TEMPO.CO, Jakarta - Ketua Umum Gabungan Pengusaha Kelapa Sawit Indonesia atau Gapki Joko Supriyono menyarankan pemerintah Indonesia menyiapkan kebijakan balasan atas segala hambatan yang dilakukan Uni Eropa terhadap produk kelapa sawit tanah air seperti biodiesel. Misalnya dengan mengenakan tarif bea masuk tinggi untuk produk pertanian asal Uni Eropa.
"Indonesia sebenarnya bisa menaikkan tarif untuk produk pertanian menjadi 40 persen dan tidak akan melanggar WTO, misalnya untuk produk susu dan turunannya," ujar Joko dalam diskusi 'Menciptakan Industri Sawit yang Berkelanjutan' yang diselenggarakan Tempo Media Group dan Kadin Indonesia di Hotel Borobudur, Jakarta, Rabu, 31 Juli 2019.

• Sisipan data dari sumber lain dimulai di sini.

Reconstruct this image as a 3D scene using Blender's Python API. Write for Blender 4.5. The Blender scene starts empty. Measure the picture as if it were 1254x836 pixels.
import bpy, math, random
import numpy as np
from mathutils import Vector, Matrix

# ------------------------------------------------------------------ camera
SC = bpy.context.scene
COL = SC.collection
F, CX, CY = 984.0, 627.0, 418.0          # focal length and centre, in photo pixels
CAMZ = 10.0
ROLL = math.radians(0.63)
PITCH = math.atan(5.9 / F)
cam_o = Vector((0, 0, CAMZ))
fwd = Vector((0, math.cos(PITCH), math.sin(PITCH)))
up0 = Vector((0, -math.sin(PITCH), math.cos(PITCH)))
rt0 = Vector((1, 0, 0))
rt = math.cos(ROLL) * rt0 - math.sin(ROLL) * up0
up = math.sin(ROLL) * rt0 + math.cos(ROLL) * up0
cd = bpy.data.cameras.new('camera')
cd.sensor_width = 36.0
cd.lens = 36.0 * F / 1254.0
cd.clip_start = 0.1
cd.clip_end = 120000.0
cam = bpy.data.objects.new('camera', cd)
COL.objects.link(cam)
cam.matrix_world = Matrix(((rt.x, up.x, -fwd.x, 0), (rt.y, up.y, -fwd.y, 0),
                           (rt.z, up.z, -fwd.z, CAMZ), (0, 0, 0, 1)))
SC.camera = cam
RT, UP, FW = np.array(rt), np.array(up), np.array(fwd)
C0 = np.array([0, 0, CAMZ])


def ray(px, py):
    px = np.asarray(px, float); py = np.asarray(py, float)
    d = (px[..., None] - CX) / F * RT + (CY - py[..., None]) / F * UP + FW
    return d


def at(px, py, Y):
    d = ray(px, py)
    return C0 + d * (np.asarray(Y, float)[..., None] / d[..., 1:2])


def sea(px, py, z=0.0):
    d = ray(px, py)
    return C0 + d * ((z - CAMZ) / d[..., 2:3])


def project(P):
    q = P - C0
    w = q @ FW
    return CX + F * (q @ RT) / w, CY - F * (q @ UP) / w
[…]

UE memutuskan untuk mengenakan bea masuk 8-18 persen untuk produk biodiesel asal Indonesia. Kebijakan itu berlaku sementara per 6 September 2019, dan ditetapkan secara definitif per 4 Januari 2020 dengan masa berlaku selama 5 tahun.
Biodiesel Indonesia dikenai bea masuk karena UE menuding Indonesia menerapkan praktik subsidi untuk produk bahan bakar nabati berbasis minyak kelapa sawit (crude palm oil/CPO) itu. Pengenaan tarif impor ini merupakan buntut dari sengketa biodiesel antara Indonesia dan UE selama 7 tahun terakhir.
Adapun, bea masuk tersebut akan diberlakukan untuk biodiesel produksi Ciliandra Perkasa sebesar 8 persen, Wilmar Group 15,7 persen, Musim Mas Group 16,3 persen, dan Permata Group sebesar 18 persen.
Joko menganggap persoalan munculnya halangan untuk masuknya produk sawit ke Eropa tak murni soal lingkungan. Ia mengatakan perkara itu adalah masalah kepentingan antar negara. "Ada aspek geopolitik," ujar dia. Dan selama ini pemerintah memang belum melakukan serangan balasan atas kebijakan Uni Eropa terhadap sawit Indonesia.
Menurut Joko, pengenaan tarif oleh Indonesia terhadap produk pertanian Eropa adalah hal yang wajar. Praktik pengenaan tarif bea masuk juga diterapkan oleh Amerika Serikat hingga India. "Saya baca artikel, Indonesia sebenarnya kalau soal tarif di perdagangan global itu termasuk rendah bila dibanding negara lain," kata dia.
Padahal ia menilai pemerintah semestinya bisa memanfaatkan instrumen tarif semaksimal mungkin demi kepentingan nasional.
Adapun Menteri Koordinator Perekonomian Darmin Nasution mengatakan pemerintah masih berupaya berkomunikasi dengan Uni Eropa. Ia menyebut semua tudingan yang dilontarkan Uni Eropa soal produk kelapa sawit Tanah Air tidak benar.
"Kami berkomunikasi bahwa yang you tuntut itu enggak benar dan ini ada buktinya, waktunya dari sini sampai September tanggal berapa (penerapan kebijakan bea masuk), jangan you takut-takutin dirimu, bertarung saja," ujar Darmin.
Menurut Darmin, Uni Eropa tidak punya dasar untuk mengenakan bea masuk terhadap biodiesel Indonesia. Ia pun siap membuktikan hal tersebut kepada Uni Eropa atas semua tuduhan yang dilancarkan. Tapi, Darmin menilai Uni Eropa memang menghalangi produk biodiesel Tanah Air lantaran kalah bersaing.
Bila negosiasi soal bea masuk produk biodiesel itu tidak membuahkan hasil positif, Darmin mengatakan pemerintah siap untuk mempersoalkan masalah itu ke Organisasi Dagang Dunia alias World Trade Organization atau WTO. "Sudah pasti (maju ke WTO)," ujar dia.